SciEng is a collection of code to help you do science with C++. Don't think of it like one of the big numerics libraries - SciEng is not trying to be big or clever. It's trying to give scientists and engineers code that makes it easier for you to do nuts and bolts science. I come from a Physics background, I did my PhD in Planetary Science and Astronomy and I now work in atmospheric measurements (that's measuring the atmosphere, not doing measurements with excellent ambiance). I learned C++ when I was an undergrad and I kept using it. I needed a way to do all my basic day-to-day science things in the language that I am best at. This is things like applying calibrations, calculating parameters from other parameters, making plots (good enough to publish), correctly timestamping things and dealing with text that isn't just ASCII. All these things felt like they weren't as easy as they should have been in C++, so over my career I've been building a code base to make my life easier. SciEng is the best of that code base.
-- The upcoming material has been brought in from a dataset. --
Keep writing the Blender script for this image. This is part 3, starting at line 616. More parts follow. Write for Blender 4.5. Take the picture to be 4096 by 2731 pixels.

SciEng gives you the following approximate functionality
- Compile time units compatibility - never get your units wrong again
- Any unit combinations
- Checking units are correct on assignment at compile time (never again multiply when you meant to divide a sensitivity)
- Easy to use UTC times
- Support for leap seconds
- Multi-dimensional arrays
- Elementwise calculations on multidimensional arrays
- Plotting
- Basic vector graphics
- Clone or download the repository
- Copy the include/sci directory to somewhere your compiler can find it
- If you want to do plotting or graphics then install wxWidgets
- You are done
SciEng is a header only library, so you don't have to build anything.
All you need to do is #include<> the header files you need to use. Because SciEng is a header ony library you don't need to link to anything. This also means you don't need to worry about matching compiler flags, compiler versions, etc.
SciEng uses C++20 features. So remember to set your compiler to use this standard or later when utilising SciEng.
As I write this (Jan 2026), SciEng has been on GitHub for a few weeks. I am updating it as fast as I can. I'm trying to get the API as stable as I can as fast as I can. I want to make the interface as generic as possible. There will be bugs, there may be API changes to deal with this. Consider this very much a beta release.
I'm releasing this with an MIT licence. It would be nice if you credited it. But unlike GPL, you can use this code pretty much however you want - commercial software, or research software, and you don't need to release your software in any special way. See licence.txt for details.
Graphics and on screen display is currently done via wxWidgets. This is a cross platform graphical user interface library. You need to download and install this separately. Check out wxWidgets.org for details. I am trying to set up writing graphics files without wxWidgets and add more generic ways to write to other graphics libraries.